There is plenty of evidence that families aren’t talking enough, even though we live in an era where everyone is, according to the standard narrative, supposed to be more open about their feelings and thoughts than would be the case with, say, the Victorians.

Key Private Bank, the Cleveland, Ohio-based firm, recently reported that HNW parents aren’t talking enough about philanthropy. It found that one-third of advisors cite lack of child involvement and one fourth pointed to a lack of parental openness. The Merrill Center for Family Wealth, meanwhile, produced a white paper showing that an alarming six in 10 wealthy families have no process or structure in place to ensure that they communicate family wealth decisions effectively. At a time when trillions of dollars are due to be transferred to younger adults, the stakes for not managing these transfers well are huge. (The Merrill Center is part of Bank of America.)

With all the worries about how technology might be making people anti-social and self-absorbed - the “iGen” phenomenon - should social media be put on trial for poor family communication?

Anne Marie Levin, director of family wealth consulting at Key Private Bank, doesn’t think so. 

“Parents are not aware of the importance and benefits of communication about such important issues and the risks of not talking about such issues, so in our busy lives it becomes less of a priority,” she told this news service. “Parents don’t want to talk about money; their parents didn’t talk to them about it; so money talk makes them uncomfortable. Parents don’t want to share financial information with children.

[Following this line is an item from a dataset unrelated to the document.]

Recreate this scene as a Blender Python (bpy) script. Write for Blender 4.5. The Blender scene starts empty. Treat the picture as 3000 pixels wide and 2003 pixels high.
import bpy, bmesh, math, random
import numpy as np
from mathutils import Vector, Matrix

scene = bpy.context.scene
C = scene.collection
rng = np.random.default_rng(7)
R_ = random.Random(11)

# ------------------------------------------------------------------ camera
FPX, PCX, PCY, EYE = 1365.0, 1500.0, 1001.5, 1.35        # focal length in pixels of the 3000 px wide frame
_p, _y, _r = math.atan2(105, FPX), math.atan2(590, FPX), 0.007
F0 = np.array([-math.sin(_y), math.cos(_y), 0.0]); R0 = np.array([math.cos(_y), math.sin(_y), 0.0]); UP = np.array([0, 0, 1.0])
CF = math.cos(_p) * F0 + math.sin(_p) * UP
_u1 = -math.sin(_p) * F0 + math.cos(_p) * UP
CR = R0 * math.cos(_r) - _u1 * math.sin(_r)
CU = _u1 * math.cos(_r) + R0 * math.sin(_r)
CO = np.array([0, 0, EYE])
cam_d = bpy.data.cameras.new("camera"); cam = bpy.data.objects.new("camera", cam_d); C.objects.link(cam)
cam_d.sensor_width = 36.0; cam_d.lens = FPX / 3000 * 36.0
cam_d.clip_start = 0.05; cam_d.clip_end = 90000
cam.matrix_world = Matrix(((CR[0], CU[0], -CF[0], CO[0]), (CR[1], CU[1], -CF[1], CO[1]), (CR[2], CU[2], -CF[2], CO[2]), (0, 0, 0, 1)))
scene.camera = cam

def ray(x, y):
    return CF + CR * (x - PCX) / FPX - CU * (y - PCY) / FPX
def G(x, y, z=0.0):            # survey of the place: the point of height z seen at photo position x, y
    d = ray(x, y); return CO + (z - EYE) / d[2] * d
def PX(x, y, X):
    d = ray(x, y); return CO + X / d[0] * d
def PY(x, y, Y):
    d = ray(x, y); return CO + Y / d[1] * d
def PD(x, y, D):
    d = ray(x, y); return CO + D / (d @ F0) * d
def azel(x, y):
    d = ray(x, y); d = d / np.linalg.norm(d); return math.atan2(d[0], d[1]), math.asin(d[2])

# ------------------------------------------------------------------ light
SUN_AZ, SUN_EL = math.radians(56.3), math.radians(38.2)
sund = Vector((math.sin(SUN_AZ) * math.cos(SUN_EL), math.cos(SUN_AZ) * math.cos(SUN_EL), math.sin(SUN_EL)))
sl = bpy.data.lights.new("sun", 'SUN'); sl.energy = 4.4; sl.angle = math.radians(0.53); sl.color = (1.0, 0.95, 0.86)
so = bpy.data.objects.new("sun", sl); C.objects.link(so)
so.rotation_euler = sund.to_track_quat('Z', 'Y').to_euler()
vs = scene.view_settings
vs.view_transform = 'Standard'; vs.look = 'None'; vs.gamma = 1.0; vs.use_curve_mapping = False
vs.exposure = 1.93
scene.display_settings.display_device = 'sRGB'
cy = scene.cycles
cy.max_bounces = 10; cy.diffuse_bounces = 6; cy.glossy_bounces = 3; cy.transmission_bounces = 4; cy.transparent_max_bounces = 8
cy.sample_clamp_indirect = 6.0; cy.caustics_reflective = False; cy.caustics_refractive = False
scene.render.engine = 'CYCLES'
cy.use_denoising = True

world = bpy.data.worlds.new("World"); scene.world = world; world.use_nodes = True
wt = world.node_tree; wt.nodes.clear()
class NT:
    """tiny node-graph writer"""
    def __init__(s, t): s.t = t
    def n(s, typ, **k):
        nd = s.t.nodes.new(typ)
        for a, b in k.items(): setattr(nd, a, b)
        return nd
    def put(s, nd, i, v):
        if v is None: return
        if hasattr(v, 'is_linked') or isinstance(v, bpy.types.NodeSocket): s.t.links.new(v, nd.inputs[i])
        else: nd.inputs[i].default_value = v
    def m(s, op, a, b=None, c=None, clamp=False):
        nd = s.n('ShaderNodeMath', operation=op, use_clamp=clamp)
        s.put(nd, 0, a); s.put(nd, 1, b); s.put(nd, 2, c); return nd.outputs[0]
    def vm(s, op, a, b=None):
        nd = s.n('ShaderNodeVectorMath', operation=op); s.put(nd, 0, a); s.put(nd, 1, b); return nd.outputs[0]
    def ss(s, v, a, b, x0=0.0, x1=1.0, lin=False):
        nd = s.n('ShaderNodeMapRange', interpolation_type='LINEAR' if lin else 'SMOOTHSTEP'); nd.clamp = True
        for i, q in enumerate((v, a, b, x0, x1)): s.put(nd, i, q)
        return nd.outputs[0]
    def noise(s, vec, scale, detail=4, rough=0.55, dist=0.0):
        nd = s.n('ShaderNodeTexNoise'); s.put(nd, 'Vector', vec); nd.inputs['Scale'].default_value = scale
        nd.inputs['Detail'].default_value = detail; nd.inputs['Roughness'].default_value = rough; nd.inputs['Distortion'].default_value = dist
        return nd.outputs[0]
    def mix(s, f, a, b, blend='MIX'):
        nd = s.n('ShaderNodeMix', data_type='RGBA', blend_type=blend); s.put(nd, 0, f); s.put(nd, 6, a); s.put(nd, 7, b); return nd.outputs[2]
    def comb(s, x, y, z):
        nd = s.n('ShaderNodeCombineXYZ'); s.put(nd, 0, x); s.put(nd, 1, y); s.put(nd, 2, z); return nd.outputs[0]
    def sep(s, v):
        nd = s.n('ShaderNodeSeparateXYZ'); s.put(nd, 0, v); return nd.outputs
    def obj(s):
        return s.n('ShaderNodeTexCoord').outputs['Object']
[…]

They fear the effect it will have on them, and don’t want them to share this information with others,” she continued.

Another problem is that “parents don’t know how or when to start the conversation”, she said. 

“A problem is that parents are concerned about the effect that an inheritance will have on their children and grandchildren: will it do them more harm than good, will they be good stewards of the family wealth so that future generations will have the opportunities that money offers, will the inheritance affect their incentive to be productive members of society? They are also concerned that their philanthropic legacy will be lost when they are gone. But they don’t know how to address these concerns,” she said. 

When this publication spoke to Matthew Wesley, co-author of the report on inheritance at the Merrill Center for Family Wealth, he said that families not knowing how to start a conversation was a problem.

Judging by this publication's enquiries, so far there is not much concern in the industry that social media is part of the problem, but this is an issue advisors and clients should watch.